Почему тот, о ком Божественный глас свидетельствует, что во многих Богоявлениях явственно видел Бога, а именно когда говорит: Лицем к лицу, якоже аще бы кто возглаголал к своему другу (Исх. 33:11), — при всем этом, как не сподобившийся еще того, чего, но свидетельству Писания, должно признать его сподобившимся, молит Бога явить Себя ему (Исх. 33:13), как будто всегда Являвшийся не был еще им видим? И глас свыше, хотя соглашается теперь уступить желанию просящего и не отрекается даже присовокупить ему сей благодати, однако же вводит еще в отчаяние, объявляя, что просимое им и невместимо для жизни человеческой.

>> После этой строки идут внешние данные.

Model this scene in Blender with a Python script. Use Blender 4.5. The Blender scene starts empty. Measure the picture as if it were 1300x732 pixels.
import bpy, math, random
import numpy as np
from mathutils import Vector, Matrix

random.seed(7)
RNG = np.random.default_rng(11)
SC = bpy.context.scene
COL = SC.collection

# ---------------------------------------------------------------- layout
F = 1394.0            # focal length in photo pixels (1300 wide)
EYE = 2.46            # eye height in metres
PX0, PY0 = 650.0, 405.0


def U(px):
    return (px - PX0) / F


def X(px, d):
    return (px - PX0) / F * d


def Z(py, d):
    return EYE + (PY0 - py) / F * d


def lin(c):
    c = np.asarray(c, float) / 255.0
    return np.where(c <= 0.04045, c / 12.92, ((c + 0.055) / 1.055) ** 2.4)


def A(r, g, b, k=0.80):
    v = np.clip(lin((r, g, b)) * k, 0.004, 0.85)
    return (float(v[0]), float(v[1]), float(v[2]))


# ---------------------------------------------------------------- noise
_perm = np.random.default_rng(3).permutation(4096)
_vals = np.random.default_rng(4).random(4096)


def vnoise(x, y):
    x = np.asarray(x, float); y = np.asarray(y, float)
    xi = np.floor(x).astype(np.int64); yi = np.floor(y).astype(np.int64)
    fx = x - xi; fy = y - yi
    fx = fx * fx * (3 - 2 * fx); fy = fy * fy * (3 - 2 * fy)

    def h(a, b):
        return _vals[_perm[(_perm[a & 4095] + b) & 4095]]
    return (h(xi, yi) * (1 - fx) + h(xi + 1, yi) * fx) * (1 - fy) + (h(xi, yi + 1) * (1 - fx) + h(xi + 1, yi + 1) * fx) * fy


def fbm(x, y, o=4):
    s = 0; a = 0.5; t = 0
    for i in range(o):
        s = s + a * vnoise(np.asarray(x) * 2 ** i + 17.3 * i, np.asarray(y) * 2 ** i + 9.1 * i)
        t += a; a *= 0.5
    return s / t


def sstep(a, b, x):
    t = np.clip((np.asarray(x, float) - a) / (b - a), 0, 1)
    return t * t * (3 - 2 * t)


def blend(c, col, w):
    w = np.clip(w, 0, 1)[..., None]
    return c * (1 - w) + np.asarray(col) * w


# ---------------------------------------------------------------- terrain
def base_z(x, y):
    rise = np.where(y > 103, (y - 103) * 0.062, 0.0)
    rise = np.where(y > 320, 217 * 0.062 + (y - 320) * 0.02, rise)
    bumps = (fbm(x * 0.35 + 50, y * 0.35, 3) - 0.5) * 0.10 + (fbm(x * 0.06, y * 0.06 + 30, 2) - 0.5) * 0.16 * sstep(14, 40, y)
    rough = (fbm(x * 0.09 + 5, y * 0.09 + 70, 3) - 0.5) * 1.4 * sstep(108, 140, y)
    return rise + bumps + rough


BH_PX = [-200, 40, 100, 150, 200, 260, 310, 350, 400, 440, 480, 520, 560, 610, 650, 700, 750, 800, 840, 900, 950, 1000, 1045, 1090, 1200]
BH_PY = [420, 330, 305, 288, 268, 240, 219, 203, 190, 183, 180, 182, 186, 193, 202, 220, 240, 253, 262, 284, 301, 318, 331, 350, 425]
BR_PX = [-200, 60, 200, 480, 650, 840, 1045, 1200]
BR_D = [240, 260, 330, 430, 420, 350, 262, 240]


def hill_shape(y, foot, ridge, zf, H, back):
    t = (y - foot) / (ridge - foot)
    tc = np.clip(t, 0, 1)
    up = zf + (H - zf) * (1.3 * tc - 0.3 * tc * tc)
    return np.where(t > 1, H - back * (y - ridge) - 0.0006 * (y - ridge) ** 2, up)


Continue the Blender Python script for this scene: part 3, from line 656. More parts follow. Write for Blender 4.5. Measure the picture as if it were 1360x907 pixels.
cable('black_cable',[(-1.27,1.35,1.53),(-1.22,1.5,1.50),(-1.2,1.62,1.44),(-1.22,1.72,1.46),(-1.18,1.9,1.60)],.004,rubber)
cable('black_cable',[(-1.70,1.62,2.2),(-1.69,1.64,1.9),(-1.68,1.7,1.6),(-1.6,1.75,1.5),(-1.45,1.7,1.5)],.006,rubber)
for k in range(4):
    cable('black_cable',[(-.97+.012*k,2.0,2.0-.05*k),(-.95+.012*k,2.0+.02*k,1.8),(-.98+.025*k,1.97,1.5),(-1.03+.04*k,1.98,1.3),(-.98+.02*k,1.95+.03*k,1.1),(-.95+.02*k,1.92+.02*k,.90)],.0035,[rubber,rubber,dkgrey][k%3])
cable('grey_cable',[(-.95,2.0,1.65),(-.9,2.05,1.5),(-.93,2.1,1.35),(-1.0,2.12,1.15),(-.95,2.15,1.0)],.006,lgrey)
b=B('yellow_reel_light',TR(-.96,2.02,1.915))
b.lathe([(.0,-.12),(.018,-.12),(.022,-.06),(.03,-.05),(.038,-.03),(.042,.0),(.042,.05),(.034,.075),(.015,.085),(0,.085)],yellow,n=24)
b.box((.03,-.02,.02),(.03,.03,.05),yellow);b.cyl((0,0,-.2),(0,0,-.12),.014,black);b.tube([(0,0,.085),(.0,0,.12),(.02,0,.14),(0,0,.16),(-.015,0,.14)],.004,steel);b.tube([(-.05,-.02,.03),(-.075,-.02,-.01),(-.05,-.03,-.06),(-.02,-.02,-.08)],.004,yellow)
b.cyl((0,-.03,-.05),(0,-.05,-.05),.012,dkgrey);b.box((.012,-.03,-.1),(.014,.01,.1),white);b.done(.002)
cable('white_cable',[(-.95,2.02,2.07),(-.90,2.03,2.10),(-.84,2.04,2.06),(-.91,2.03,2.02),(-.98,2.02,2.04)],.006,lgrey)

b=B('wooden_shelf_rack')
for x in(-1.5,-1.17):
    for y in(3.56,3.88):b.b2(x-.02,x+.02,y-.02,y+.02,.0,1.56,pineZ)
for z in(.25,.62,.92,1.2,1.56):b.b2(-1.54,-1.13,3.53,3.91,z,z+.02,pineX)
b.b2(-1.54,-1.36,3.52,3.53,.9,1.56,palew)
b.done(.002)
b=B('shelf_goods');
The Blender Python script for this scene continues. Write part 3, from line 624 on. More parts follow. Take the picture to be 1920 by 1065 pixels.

Но есть, говорит Бог, некое у Мене место, и на месте том камень, а в камне расселина, в которой повелевает пребывать Моисею. Потом налагает Бог руку на устье расселины, проходит мимо, и Моисей видит задняя Повелевавшего и остается в той мысли, что увидел то, о чем просил, и что обетование Божественного гласа неложно (Исх. 33:21–23).

Если взирать на это ограничиваясь буквой, то смысл для ищущих его не только останется неясным, но даже и нечистым от превратного о Боге понятия. Ибо у того только, кто представляется в очертании, есть и переднее и заднее, а всякое очертание есть предел тела, так что представляющий Бога в очертании не признает Его свободным от телесного естества: всякое же тело, без сомнения, сложно, а сложное имеет состав из соединений разнородностей, и о составном никто не скажет, что оно неразлагаемо, а разлагаемое не может быть нетленным, потому что тление есть разложение составного. Поэтому если кто задняя Божия поймет буквально, то последовательно и необходимостью доведен будет до этой нелепости, потому что переднее и заднее, без сомнения, бывает в очертании у тела; тело же разлагаемо и разлагается по собственной своей природе, так как разлагаемо все сложное; разлагаемое же не может быть нетленным. Поэтому, кто рабски следует букве, тот по необходимой связи понятий допустит в Боге тление. Но Бог нетленен и нетелесен. Какой же поэтому смысл приличествует написанному, кроме представляющегося с первого взгляда? Если же в связи речи эта часть написанного принуждает нас отыскивать другой смысл, то, конечно, надлежит тоже разуметь и о целом. Ибо, что разумеем в части, то подобным образом необходимо принимаем и в целом.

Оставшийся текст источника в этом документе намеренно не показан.